Tennis-Nadal would have beat most players with level against Zverev, says Wilander

By Thomson Reuters May 28, 2024 | 9:49 AM

PARIS (Reuters) – Rafa Nadal’s level of tennis during his French Open defeat by Alexander Zverev on Monday would have earned him victory against the vast majority of players in the draw, according to former Roland Garros champion Mats Wilander.

The 37-year-old Spaniard, who missed almost all of 2023 with injuries, went down in straight sets to the fourth-seed German as Zverev became only the third player to beat the 14-time champion on the Parisian clay.

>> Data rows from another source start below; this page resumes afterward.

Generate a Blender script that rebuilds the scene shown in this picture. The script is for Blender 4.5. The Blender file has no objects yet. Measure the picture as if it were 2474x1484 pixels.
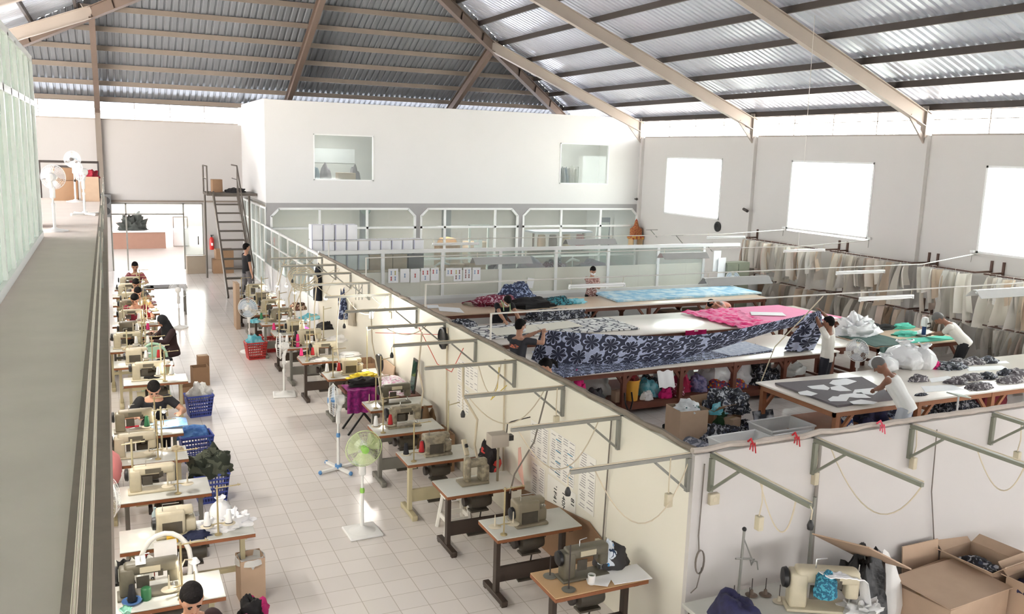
import bpy, bmesh, math, random
from mathutils import Vector, Matrix, noise
rnd = random.Random(7)
S = bpy.context.scene
COL = S.collection
PI = math.pi
# ---------------------------------------------------------------- camera
H = 4.5
YAW, PIT, ROL, FPX = math.radians(25.0545), math.radians(10.0261), math.radians(1.719), 2091.6
_f = Vector((math.sin(YAW)*math.cos(PIT), math.cos(YAW)*math.cos(PIT), -math.sin(PIT)))
_r = Vector((math.cos(YAW), -math.sin(YAW), 0))
_u = _r.cross(_f)
CR = math.cos(ROL)*_r + math.sin(ROL)*_u
CU = -math.sin(ROL)*_r + math.cos(ROL)*_u
cd = bpy.data.cameras.new('camera')
cd.sensor_width = 36.0
cd.lens = FPX/2474*36.0
cd.clip_start, cd.clip_end = 0.05, 400
cam = bpy.data.objects.new('camera', cd)
cam.matrix_world = Matrix(((CR.x, CU.x, -_f.x, 0), (CR.y, CU.y, -_f.y, 0), (CR.z, CU.z, -_f.z, H), (0, 0, 0, 1)))
COL.objects.link(cam)
S.camera = cam
# ---------------------------------------------------------------- light
w = bpy.data.worlds.new('world')
S.world = w
w.use_nodes = True
wn = w.node_tree.nodes
wn['Background'].inputs[0].default_value = (1.0, 0.985, 0.97, 1)
wn['Background'].inputs[1].default_value = 6.5
sun = bpy.data.lights.new('sun', 'SUN')
sun.energy = 11.0
sun.angle = .02
sun.color = (1, .96, .9)
so = bpy.data.objects.new('sun', sun)
so.rotation_euler = Vector((.10, .28, -1)).to_track_quat('-Z', 'Y').to_euler()
COL.objects.link(so)
S.view_settings.view_transform = 'Standard'
S.view_settings.look = 'None'
S.view_settings.gamma = 1
S.view_settings.use_curve_mapping = False
S.view_settings.exposure = 1.95
S.cycles.max_bounces = 10
S.cycles.diffuse_bounces = 6
S.cycles.glossy_bounces = 4
S.cycles.transparent_max_bounces = 16
S.cycles.caustics_reflective = False
S.cycles.caustics_refractive = False
S.cycles.sample_clamp_indirect = 6
S.cycles.use_denoising = True


def portal(name, loc, rot, sx, sy):
    l = bpy.data.lights.new(name, 'AREA')
    l.shape = 'RECTANGLE'
    l.size, l.size_y = sx, sy
    l.cycles.is_portal = True
    o = bpy.data.objects.new(name, l)
    o.location, o.rotation_euler = loc, rot
    COL.objects.link(o)


# ---------------------------------------------------------------- measuring: a sight line of the photograph met with a plane of the place
def _d(x, y):
    return CR*((x-1237)/FPX) - CU*((y-742)/FPX) + _f


def P(x, y, z=0.0):
    d = _d(x, y)
    return Vector((0, 0, H)) + d*((z-H)/d.z)


def PX(x, y, X):
    d = _d(x, y)
    return Vector((0, 0, H)) + d*(X/d.x)


def PY(x, y, Y):
    d = _d(x, y)
    return Vector((0, 0, H)) + d*(Y/d.y)


# ---------------------------------------------------------------- materials
MATS = {}


def lin(c):
    return tuple((v/12.92 if v <= .04045 else ((v+.055)/1.055)**2.4) for v in [k/255 for k in c])+(1,)


def mat(name, rgb=(200, 200, 200), rough=.6, metal=0.0, var=0.08, scale=6.0, emit=0.0, alpha=1.0, bump=0.0, spec=.5, rgb2=None, trans=0.0):
    if name in MATS:
        return MATS[name]
    m = bpy.data.materials.new(name)
    m.use_nodes = True
    nt = m.node_tree
    b = nt.nodes['Principled BSDF']
    b.inputs['Roughness'].default_value = rough
    b.inputs['Metallic'].default_value = metal
    b.inputs['Specular IOR Level'].default_value = spec
    c = lin(rgb)
    if var > 0:
        tc = nt.nodes.new('ShaderNodeTexCoord')
        n = nt.nodes.new('ShaderNodeTexNoise')
        n.inputs['Scale'].default_value = scale
        n.inputs['Detail'].default_value = 4
        r = nt.nodes.new('ShaderNodeMix')
        r.data_type = 'RGBA'
        c2 = lin(rgb2) if rgb2 else tuple(v*(1-var*2) for v in c[:3])+(1,)
        r.inputs[6].default_value = c
        r.inputs[7].default_value = c2
        nt.links.new(tc.outputs['Object'], n.inputs['Vector'])
        if rgb2:
            ra = nt.nodes.new('ShaderNodeMapRange')
            ra.inputs[1].default_value, ra.inputs[2].default_value = .42, .58
            nt.links.new(n.outputs['Fac'], ra.inputs[0])
            nt.links.new(ra.outputs[0], r.inputs[0])
        else:
            nt.links.new(n.outputs['Fac'], r.inputs[0])
        nt.links.new(r.outputs[2], b.inputs['Base Color'])
        if bump > 0:
            bp = nt.nodes.new('ShaderNodeBump')
            bp.inputs['Strength'].default_value = bump
            bp.inputs['Distance'].default_value = .02
            nt.links.new(n.outputs['Fac'], bp.inputs['Height'])
            nt.links.new(bp.outputs[0], b.inputs['Normal'])
    else:
        b.inputs['Base Color'].default_value = c
    if emit > 0:
        b.inputs['Emission Color'].default_value = c
        b.inputs['Emission Strength'].default_value = emit
    if alpha < 1:
        b.inputs['Alpha'].default_value = alpha
    if trans > 0:
        b.inputs['Transmission Weight'].default_value = trans
    MATS[name] = m
    return m


def glassmat(name, tint=(235, 240, 238), mixf=.12, rough=.03):
    """thin pane: clear, a little reflective and dusty"""
    m = bpy.data.materials.new(name)
    m.use_nodes = True
    nt = m.node_tree
    out = nt.nodes['Material Output']
    nt.nodes.remove(nt.nodes['Principled BSDF'])
    t = nt.nodes.new('ShaderNodeBsdfTransparent')
    t.inputs[0].default_value = lin(tint)
    g = nt.nodes.new('ShaderNodeBsdfGlossy')
    g.inputs['Roughness'].default_value = rough
    d = nt.nodes.new('ShaderNodeBsdfDiffuse')
    d.inputs[0].default_value = lin(tint)
    lw = nt.nodes.new('ShaderNodeLayerWeight')
    pw = nt.nodes.new('ShaderNodeMath')
    pw.operation = 'POWER'
    pw.inputs[1].default_value = 4
    fr = nt.nodes.new('ShaderNodeMath')
    fr.operation = 'MULTIPLY_ADD'
    fr.inputs[1].default_value, fr.inputs[2].default_value = .5, .03
    nt.links.new(lw.outputs['Facing'], pw.inputs[0])
    nt.links.new(pw.outputs[0], fr.inputs[0])
    m1 = nt.nodes.new('ShaderNodeMixShader')
    m2 = nt.nodes.new('ShaderNodeMixShader')
    m2.inputs[0].default_value = mixf
    nt.links.new(fr.outputs[0], m1.inputs[0])
    nt.links.new(t.outputs[0], m1.inputs[1])
    nt.links.new(g.outputs[0], m1.inputs[2])
    nt.links.new(m1.outputs[0], m2.inputs[1])
    nt.links.new(d.outputs[0], m2.inputs[2])
    nt.links.new(m2.outputs[0], out.inputs[0])
    MATS[name] = m
    return m


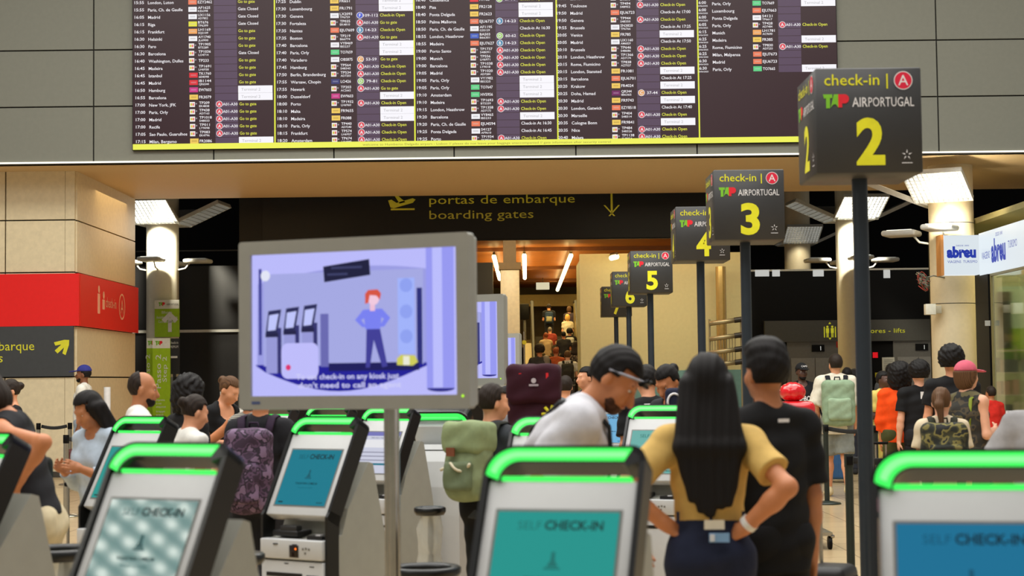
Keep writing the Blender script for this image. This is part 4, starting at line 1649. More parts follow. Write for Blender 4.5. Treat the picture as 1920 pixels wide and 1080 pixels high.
poster(290, 336, 562, 632, 41.53, 'green customer service poster with a white arrow on the left column', 'arrow')
poster(286, 319, 634, 752, 40.6, 'tall lime Step 2 poster at the foot of the left column', 'step')
poster(275, 287, 634, 752, 41.0, 'narrow edge-on lime poster left of the Step 2 poster', 'edge')
b = MB()
p = at(327, 668, 41.2)
b.box((p.x, 41.2, p.z), (.26, .06, .86), paint((44, 44, 50), .5))
b.text('check-in', p.x - .1, p.z + .3, .06, 41.165, SWHT, width=.2)
b.text('PREMIUM', p.x - .1, p.z + .2, .06, 41.165, SWHT, width=.2)
b.box((p.x, 41.16, p.z - .02), (.16, .01, .05), SWHT)
b.cyl((p.x, 41.22, 0), (p.x, 41.22, p.z - .4), .04, paint((44, 44, 50), .5), seg=10)
tag(b.build('premium_sign'), 'small dark check-in premium sign beside the lime poster', 'sign')
b = MB()
p = at(328, 722, 41.0)
b.box((p.x, 41.3, p.z / 2), (.3, .2, p.z + .4), paint((140, 142, 136), .45), r=.02)
b.box((p.x - .03, 41.19, p.z + .1), (.08, .02, .2), SLOT)
tag(b.build('service_cabinet'), 'grey upright service cabinet under the premium sign', 'cabinet')
# white post sticking up near the left wall
b = MB()
p = at(201, 735, 27.6)
b.cyl((p.x, 27.6, 0), (p.x, 27.6, p.z + .08), .055, SWHT, seg=16)
tag(b.build('white_bollard'), 'short white bollard by the cream wall, right of the man in the blue cap', 'bollard')

# stair railing before the tan wall
p = at(1361, 640, 35.6)
g = thing('stair_railing', 'steel stair railing ends with dark caps in front of the tan wall', 'railing', (p.x, 35.6, 0))
BR = paint((160, 150, 118), .3, metal=.6)
b = MB()
for s in (-.33, .33):
    b.cyl((s, .06, 0), (s, .06, ZZ(598, 35.6, 1361)), .022, BR, seg=10)
b.build('upright', g)
for z_ in (604, 633, 659, 683):
    b = MB()
    zz = ZZ(z_, 35.6, 1361)
    b.tube([(-.34, 0, zz - .03), (.3, 0, zz + .05)], .05, BR, seg=12)
    b.cyl((.18, 0, zz + .035), (.36, 0, zz + .058), .058, paint((30, 28, 24), .4), seg=14)
    b.build('rail', g)
b = MB()
for i in range(9):
    b.cyl((-.28 + i * .06, .05, ZZ(683, 35.6, 1361)), (-.28 + i * .06, .05, ZZ(633, 35.6, 1361)), .008, BR, seg=6)
b.build('baluster_set', g)
b = MB()
p = at(1352, 560, 36.4)
b.cyl((p.x, 36.4, 0), (p.x, 36.4, ZZ(500, 36.4, 1352)), .11, paint((176, 146, 84), .25, metal=.5), seg=24)
tag(b.build('steel_post'), 'thick brassy steel post in front of the tan wall', 'post')

# ------------------------------------------------------------------ escalator
EX = XX(1046, 41)
EY = 39.8
g = thing('escalator', 'crowded escalator rising away beyond the gate opening', 'escalator', (EX, EY, 0))
SL = math.tan(R(30))
b = MB()
for i in range(12):
    b.box((0, .4 * i + .7, .4 * i * SL + .02 - .4), (1.0, .4, 1.08), paint((70, 66, 56), .5, metal=.3))
b.build('step_run', g)
for s, nm in ((-1, 'l'), (1, 'r')):
    b = MB()
    top = [(0, .95), (.6, .95), (5.2, .95 + 4.6 * SL), (6.2, .95 + 4.6 * SL)]
    bot = [(0, 0), (.9, .0), (5.4, 4.4 * SL), (6.2, 4.4 * SL)]
    MYs = Matrix(((0, 1, 0, 0), (1, 0, 0, 0), (0, 0, 1, 0), (0, 0, 0, 1)))
    b.prism(bot + top[::-1], s * .58 - .03, s * .58 + .03, paint((160, 146, 96), .3, metal=.4), MYs)
    b.prism([(0, 0), (.9, 0), (5.3, 4.4 * SL), (6.2, 4.4 * SL), (6.2, 0)], s * .7 - .1, s * .7 + .1, paint((120, 106, 64), .35, metal=.4), MYs)
    b.build('balustrade', g, fixn=True)
    b = MB()
    b.tube([(s * .58, 0, .5), (s * .58, -.12, .75), (s * .58, 0, .97), (s * .58, .6, .98), (s * .58, 5.2, .98 + 4.6 * SL), (s * .58, 6.3, .98 + 4.6 * SL)], (.04, .03), BLACK)
    b.build('handrail', g)
structure_floor = MB()
structure_floor.box((EX, EY + 14.8, 4.4 * SL), (6, 18.0, .2), paint((110, 92, 50), .5))
structure(structure_floor.build('floor_upper'))
b = MB()
p = at(981, 690, 39.9)
b.box((p.x, 39.7, .9), (.62, .12, 1.8), paint((226, 214, 180), .5), r=.01)
tag(b.build('partition_board'), 'pale solid partition board at the left foot of the escalator', 'panel')
b = MB()
p = at(983, 642, 39.2)
b.cyl((p.x, 39.2, 0), (p.x, 39.2, p.z + .25), .02, CHROME, seg=8)
b.disc(p.x, p.z, .05, 39.17, paint((200, 190, 30), .5))
tag(b.build('marker_post'), 'thin steel post with a small yellow disc left of the escalator', 'post')

# unseen lattice lamp at the left, added for its reflection in the kiosk screen
g = thing('reflector_lamp', 'lattice lamp high on the left of the hall, mirrored in the glaring kiosk screen', 'lamp', (0, 0, 0), group='reflector lamps on the hall columns')
kp = Vector((at(280, 1000, 5.1).x, 5.1, at(280, 1000, 5.1).z))
nn = Vector((-math.sin(R(28)) * math.cos(KT), -math.cos(R(28)) * math.cos(KT), math.sin(KT)))
vv = (CP - kp).normalized()
rr = 2 * nn.dot(vv) * nn - vv
lc = kp + rr * 7.0
g.location = (lc.x, lc.y, 0)
ML = Matrix.Translation((0, 0, lc.z)) @ (rr.to_track_quat('Z', 'Y').to_matrix().to_4x4())
b = MB()
b.box((0, 0, .05), (1.3, 1.3, .03), paint((200, 200, 195), .4), ML)
for i in range(9):
    for j in range(9):
        b.disc(-.56 + i * .14, 0, .034, 0, glow((255, 252, 240), 30), ML @ Matrix.Translation((0, -.56 + j * .14, .03)) @ Matrix.Rotation(R(-90), 4, 'X'), 10)
p = b.build('reflector_panel', g)
b = MB()
for i in range(10):
    b.box((-.63 + i * .14, 0, 0), (.02, 1.28, .05), LOUV, ML)
    b.box((0, -.63 + i * .14, 0), (1.28, .02, .05), LOUV, ML)
b.build('louvre', p)
b = MB()
b.cyl((0, 0, 0), (0, 0, lc.z + .1), .06, SPOLE, M=Matrix.Translation((-.9, .1, 0)))
b.tube([(-.9, .1, lc.z), (-.4, .05, lc.z + .15), (-.05, 0, lc.z + .08)], .04, SPOLE)
b.build('mast', g)

# ------------------------------------------------------------------ people: one smooth skin per body, grown from blended limbs
V3 = lambda *a: np.array(a, np.float32)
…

In what was possibly his last match at the tournament he has dominated for almost two decades, Nadal showed flashes of his former brilliance and has made no secret of targeting a return to Roland Garros for this year’s Paris Olympics.

He also offered some hope to his legions of fans that he might extend his career a little longer.

Wilander said the prospect of him playing at the Olympics was exciting.

“Obviously the Olympics are huge and for him to have the chance to play here on Philippe Chatrier is amazing and could be an unbelievable end to his career,” Wilander told Eurosport.

“I think he beats 90% of the draw today. There’s only a few guys that would beat him playing this well. And Zverev was the worst opponent possible in the first round, worse than playing (Novak) Djokovic, worse than playing (Carlos) Alcaraz.”

Wilander said the fact the roof on Philippe Chatrier was closed for the match worked against Nadal.

“The circumstances, it’s indoor, cold outside, the ball doesn’t travel. So I think all that, and still being so close it’s all positive for Rafa and with that passion, why not. He knows how to win big matches on this court,” the Swede said.

Alex Corretja, the former world number two, said he had detected a change in heart from his compatriot Nadal.

“I spoke to him a couple of months ago and he was sure he wouldn’t be back (at the French Open),” Corretja told Eurosport.

“But then I spoke to him a week ago, and he said to me it’s the first time I’ve been practising here at Roland Garros that I feel no pain. He said he felt so good on the court and that his tennis is growing and doesn’t see any reason why he can’t come back at least one more time.

“But he also said, it depends how I play. If I play awful against Zverev, maybe I won’t come back. But the way he played, I believe he will think why not come back.”